1985 Ferrari 288 gto
BaT

Bring a Trailer choosing the 288 GTO for its 250,000th auction is a statement about where the collector market has landed. Homologation specials — cars built to satisfy a rulebook rather than a sales forecast — have become the most sought-after segment in serious collecting. The 288 GTO sits at the top of that hierarchy: limited production, a direct racing lineage, and a historical footnote (the Group B cancellation) that makes it irreplaceable. No manufacturer will ever build another one, and the circumstances that created it can’t be replicated.
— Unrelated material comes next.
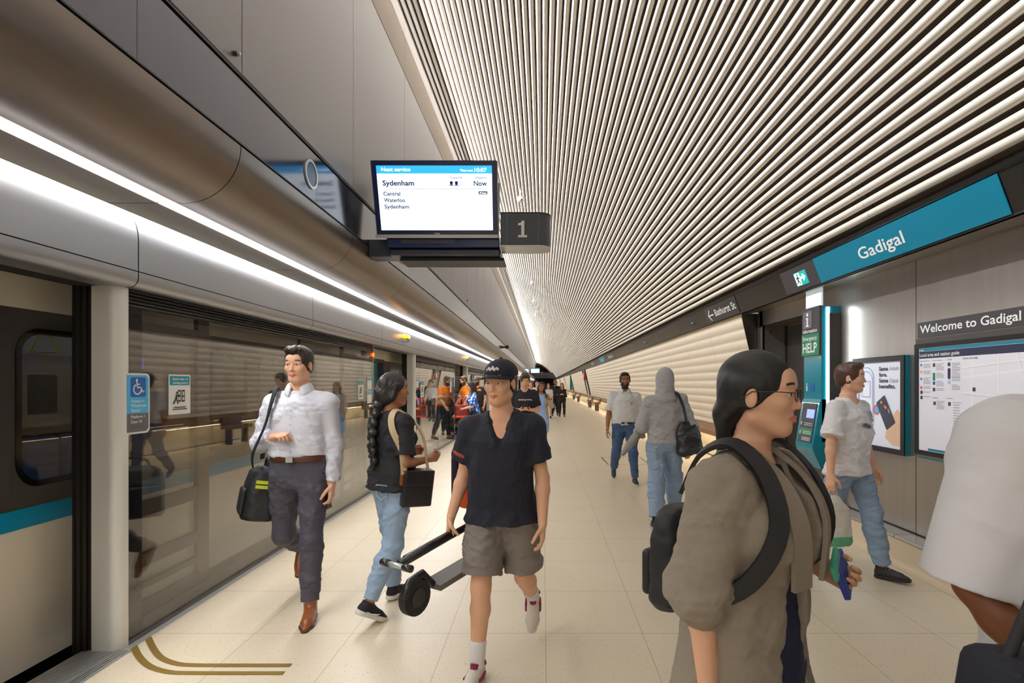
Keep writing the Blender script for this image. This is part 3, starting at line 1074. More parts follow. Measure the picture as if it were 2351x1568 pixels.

The platform’s decision to anchor a milestone moment to this specific car reflects genuine collector appetite. Gearheads who track the homologation-special market know that examples of this era — pre- F40, pre-modern Ferrari hypercar — have been climbing steadily. The 288 GTO predates the F40 by three years and the Enzo by nearly two decades, yet its engineering logic runs directly through both. Speculating on where the hammer falls would miss the point. The more interesting signal is that BaT treated this listing as worthy of a landmark moment — which tells you something about how seriously the platform, and the buyers it attracts, take the car’s place in history.

For Ferrari enthusiasts who understand what Group B was supposed to be, the 288 GTO has always occupied a singular place — not quite a road car, not quite a race car, permanently suspended between the two by a regulatory decision made forty years ago. Its appearance on Bring a Trailer for the first time is worth paying attention to, regardless of where the bidding ends.